- [EXERCISE GOAL]
Using the material that follows, identify and copy each line with the string "from".

++++ GIVEN INFORMATION

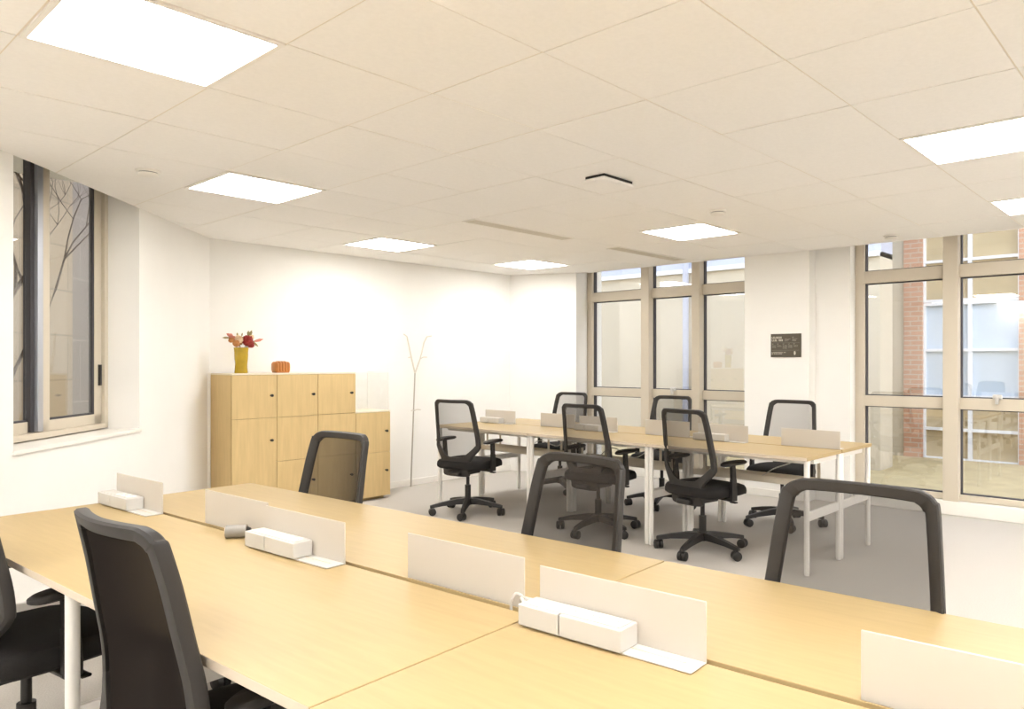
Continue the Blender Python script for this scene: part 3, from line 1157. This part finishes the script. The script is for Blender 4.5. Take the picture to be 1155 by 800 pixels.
# ------------------------------------------------------------------ bench desks
def desk_proto(dep, ln, dlabel, group, mid=False):
    """desk: local x = depth from the middle slit outwards, y along; top at 0.73"""
    r = thing('desk', dlabel, 'desk', (0, 0, 0), 0, group)
    b = NB()
    add_box(b, (0.010, 0.0022, 0.708), (dep, ln - 0.0022, 0.73), 0.0015, 2)
    o = obj('desktop', b, M['desk'], r)
    o.data.materials.append(M['edge'])
    for p in o.data.polygons:
        if p.normal.x > 0.6:
            p.material_index = 1
    for x in (0.0195, dep - 0.035):
        for y in ((0.019, ln / 2, ln - 0.019) if mid else (0.019, ln - 0.019)):
            b = NB()
            add_cyl(b, (x, y, 0.012), (x, y, 0.706), 0.0175, 0.0175, 20)
            add_cyl(b, (x, y, 0.0), (x, y, 0.012), 0.015, 0.017, 20)
            obj('leg', b, M['white'], r, smooth=True)
    for y in ((0.019, ln / 2, ln - 0.019) if mid else (0.019, ln - 0.019)):
        b = NB()
        add_box(b, (0.03, y - 0.009, 0.332), (dep - 0.045, y + 0.009, 0.388), 0.002)
        obj('side_rail', b, M['white'], r)
    b = NB()
    for x in (0.05, dep - 0.14):
        add_box(b, (x, 0.04, 0.676), (x + 0.03, ln - 0.04, 0.706))
    for y in (0.02, ln - 0.04):
        add_box(b, (0.05, y, 0.676), (dep - 0.14, y + 0.02, 0.706))
    obj('under_frame', b, M['white'], r)
    return r


def rotp(u, v, t):
    return (u * cos(t) - v * sin(t), u * sin(t) + v * cos(t))


def screen_proto(label, box, group):
    """low desk screen; local y from 0 to 0.42, front (towards -x) holds the foot"""
    r = thing('desk_screen', label, 'desk screen', (0, 0, 0), 0, group)
    b = NB()
    add_box(b, (-0.002, 0.0, 0.0), (0.002, 0.425, 0.122), 0.0012)
    obj('screen_panel', b, M['acryl'], r)
    b = NB()
    add_box(b, (-0.062, 0.0, 0.0005), (-0.002, 0.425, 0.0045), 0.0015)
    f_ = obj('foot_plate', b, M['plastic'], r)
    b = NB()
    add_box(b, (-0.030, 0.03, 0.0042), (-0.026, 0.395, 0.0054))
    obj('foot_groove', b, M['edge'], f_)
    return r


def power_proto(label, group):
    r = thing('power_strip', label, 'power strip', (0, 0, 0), 0, group)
    # long segment with sockets, short segment with the cable; cable end at high y
    b = NB()
    add_box(b, (-0.032, 0.0, 0.0), (0.032, 0.158, 0.046), 0.002)
    s1 = obj('socket_block', b, M['plastic'], r)
    b = NB()
    add_box(b, (-0.032, 0.162, 0.0), (0.032, 0.275, 0.046), 0.002)
    obj('cable_block', b, M['plastic'], r)
    b = NB()
    add_box(b, (-0.024, 0.008, 0.0455), (0.026, 0.265, 0.0485), 0.001)
    obj('top_cover', b, M['plastic'], r)
    for k in range(3):
        b = NB()
        y = 0.035 + k * 0.047
        add_lathe(b, [(0.0185, 0.0), (0.0185, 0.0012), (0.0165, 0.0012), (0.0160, 0.0004)], 24, center=(0.001, y, 0.0485))
        o = obj('socket', b, M['white'], r, smooth=True)
        b = NB()
        for d in (-0.008, 0.008):
            add_cyl(b, (0.001, y + d, 0.0486), (0.001, y + d, 0.0494), 0.0022, 0.0022, 8)
        obj('socket_hole', b, M['grey'], o)
    return r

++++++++

- [WORKED SOLUTION]
Continue the Blender Python script for this scene: part 3, from line 1157. This part finishes the script. The script is for Blender 4.5. Take the picture to be 1155 by 800 pixels.
    """desk: local x = depth from the middle slit outwards, y along; top at 0.73"""
    """low desk screen; local y from 0 to 0.42, front (towards -x) holds the foot"""